In Australia, unions were organized to defend the working class from the constant attempt on the part of capital to drive down the conditions and income of the workers. Australia was one of the first nations to see political parties formed to further the struggle against capital. Employer groups and representatives of capitalism formed their political parties to keep the numerical superior working class out of parliamentary office. This was the basic national structure of the system within which political movements, social struggles, and ideological currents expressed themselves in the past.

With the globalization of the capitalist system the economic theory and the strategies of social struggles have to be considered in the global context of capitalism dominated by one mighty superpower, in which other nations are reduced to branch office status. In this age of Empire, every pretext is used to foster the break-up of even the nation as a political area of social organization.

Deregulation, a term coined in Australia, means that capital can flow, unrestricted by national frontiers, to the most profitable areas. This is the logic that has seen manufacture moved to areas such as China and India where the price of labour power is the cheapest. One very beneficial outcome of this strategy to capitalism is to bring about the greatest possible fragmentation of the forces potentially hostile to the system.

De-industrialization has destroyed working communities in Australia and even in the centre of capital accumulation, the United States. The ability to off-shore production has given the capitalist class a weapon to destroy the power and cohesiveness of the working people, drive down their conditions and wages, and create a huge pool of temporary workers fearful of losing their jobs.

The objectives of capital remain the same—the control of the expansion of markets, the looting of the earth’s natural resources, the super-exploitation of labour, especially in the third world.

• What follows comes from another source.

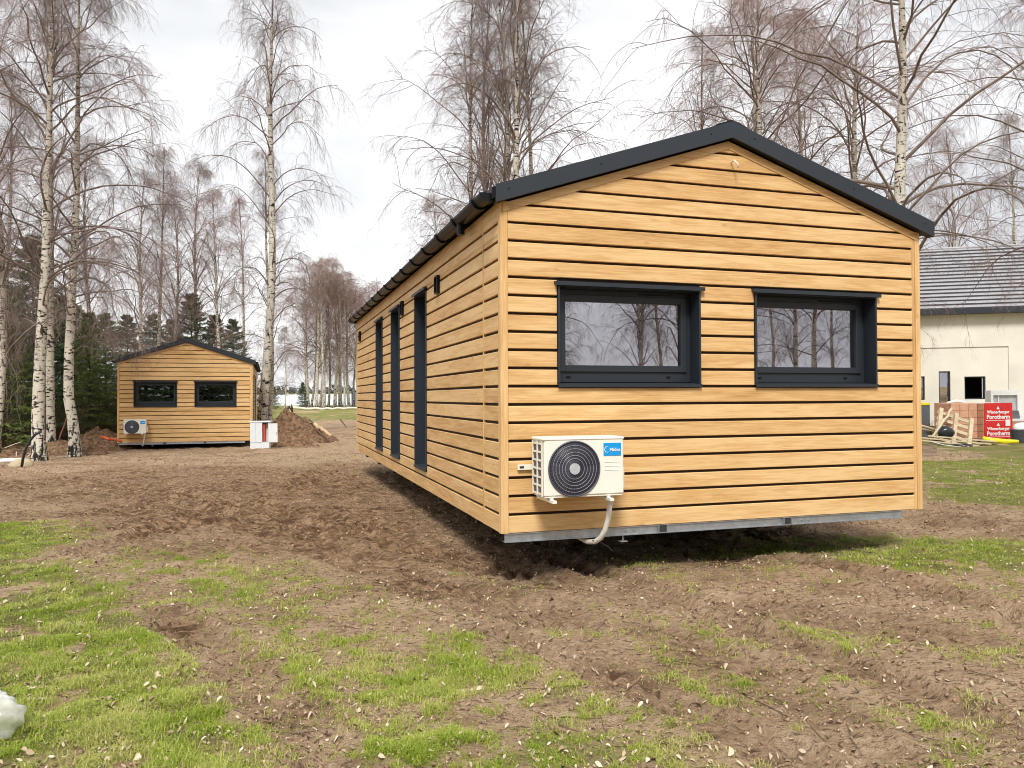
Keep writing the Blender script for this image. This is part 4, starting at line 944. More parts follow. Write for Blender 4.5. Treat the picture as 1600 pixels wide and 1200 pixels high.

Capitalism remains a system that has as its fundamental purpose the prosperity for the few, and this is dependant on the deprivation of the many. It is a false assumption that capitalism can be made to work in the interest of all - rich and poor alike. Failure to recognise this essential class antagonism between the few who control capital and the many who are exploited and impoverished by the process of capital accumulation leads to the myth that capitalism can be made “fairer”, or that some global equitable system is possible under Capitalism. Capitalism can never be made more “fair” or “equitable” either by rock stars or gestures of debt relief. Effective change will only be accomplished by the complete overthrow of the capitalist system.